Getting Ready for Brazil

In between hostess shifts at Cittanuova, hanging out with friends, and catching up on her reading list this summer, Christin Aucapina has challenged herself to improve her knowledge of Portuguese.
Come February, the 22-year-old from East Hampton, who graduated from Brown University in May, is going to speak the language every day when she heads to Brazil as a recipient of a prestigious Fulbright fellowship.
Ms. Aucapina, a 2012 graduate of the Ross School, learned this spring that she had been chosen for the Fulbright English Teaching Assistant Program, which places American students in classrooms overseas to teach students ranging from kindergarten to college.
She has already spent time abroad, including courses taken in India and Cuba. In the summer of 2014, she spent a month in the Brazilian state of Sao Paolo.
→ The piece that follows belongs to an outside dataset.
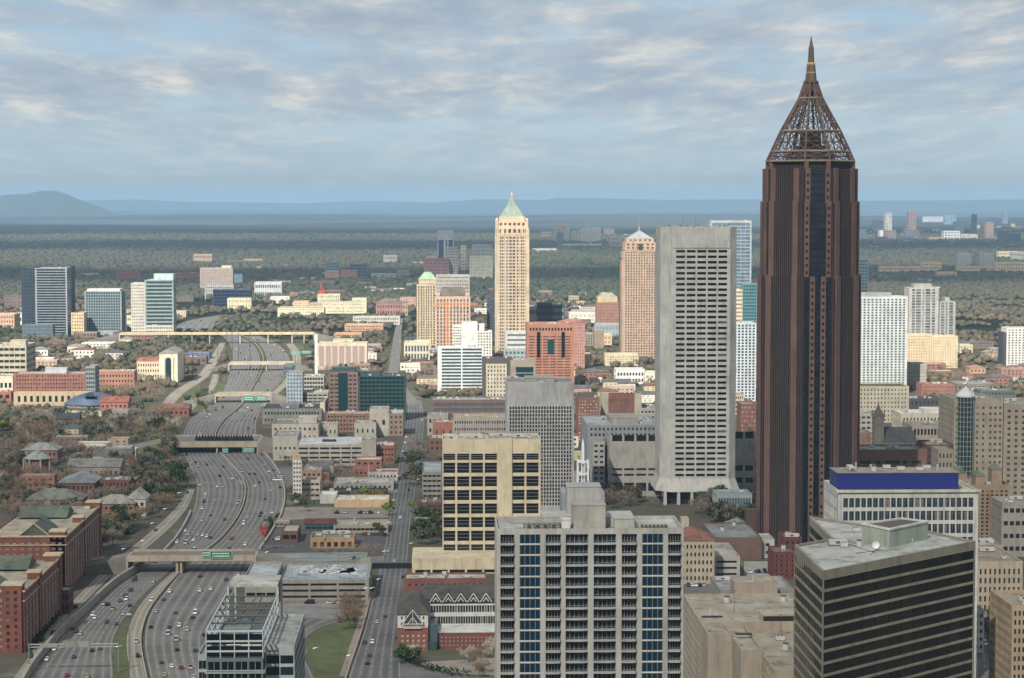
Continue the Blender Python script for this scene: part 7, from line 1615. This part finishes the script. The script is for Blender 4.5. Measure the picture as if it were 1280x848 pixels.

“I really love Brazil,” she said. “I love how diverse it is. Their culture is really lively, and the people are extremely friendly. . . . It’s a really open community.”
Winning a Fulbright placement is a strenuous process; she spent months fine-tuning her application, Ms. Aucapina said. Because most applicants are linguistics or language majors, and her Brown degree is in public health studies, she had to find other ways to prove herself.
According to the program’s website, in the 2015-16 school year, more than 4,400 people across the U.S. applied for the English teaching program, and about 1,000 were chosen. The Fulbright program, which is government-sponsored, awards separate fellowships for research and other special projects.
For her application, Ms. Aucapina needed recommendations from professors or work supervisors. One came from Yolanda Rome, assistant dean for first-year and sophomore studies at Brown. Ms. Aucapina spent several semesters working in Ms. Rome’s office, where she assisted other students, some of whom were in crisis.
Ms. Rome said by phone this week that Ms. Aucapina was one of her “top recommendations” for the Fulbright program. “She’s great,” Ms. Rome said. “She’s always so excited and interested in helping other people, and has this global perspective that will make her a great Fulbright scholar, so I was so happy when she got accepted.”
Ms. Aucapina will learn her specific teaching assignment in October and will begin in March, when Brazilian schools begin their academic terms.
She plans to take full advantage of her Fulbright fellowship. “I want to make the most of my time there, so I definitely will want to fit in with the campus life there and the city,” she said. “I want to get involved somehow, hopefully through a public health route. I don’t just want to go to work and come home.”
The Portuguese word that best describes her feelings right now, she said, is animada — excited. “This was my goal. I have a plan. It feels good to know what I’m doing after graduation.”